Wow. I don't think the US tech industry has quite grasped how big this is.

https://www.techpolicy.press/almost-two-thirds-of-europeans-back-replacing-us-tech-poll-finds/

Almost Two-Thirds of Europeans Back Replacing US Tech, Poll Finds

EU leaders are pursuing digital sovereignty plans to reduce the 27-country bloc’s dependence on the United States, writes Mark Scott.

Tech Policy Press

@j12t The biggest challenge is making it happen.

We built a cloud architecture about 6-8 years ago, based on Microsoft's Azure services. It would be very hard to move away from that.

I agree it needs to be done, but find us an alternative to Azure or AWS that is as robust and vanilla EU. Very difficult.

We can't ignore it though: we cannot trust US tech.

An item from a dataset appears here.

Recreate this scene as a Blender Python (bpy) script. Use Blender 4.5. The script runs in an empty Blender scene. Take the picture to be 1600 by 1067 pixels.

@rozeboosje step 1 if I were in charge: hire the people who built those clouds. Note they likely don’t like trump either.

@j12t Yeah but what if you *consume* these services?

For example, we use Microsoft Azure Blob Storage to store documents. Of course we store these in North Europe, based in Ireland in the EU. It is fast, robust, and protected through GDPR. It integrates with our software through REST APIs and to end users there is no difference between On Premises and Cloud Storage, functionality wise.

Microsoft is covered by the CLOUD Act, though. To remove THAT risk, what EU based provider do we use instead?

@rozeboosje As a buyer of cloud services, what I'd do is publish the fact that you would like to buy from a European cloud service, here are the parameters, basically a public RFP, and then find lots of other buyers in the same position who say the same thing. If you aggregate enough potential orders for basically the same product, I'd be very surprised if you didn't have some product-adjacent EU provider say "we can do this".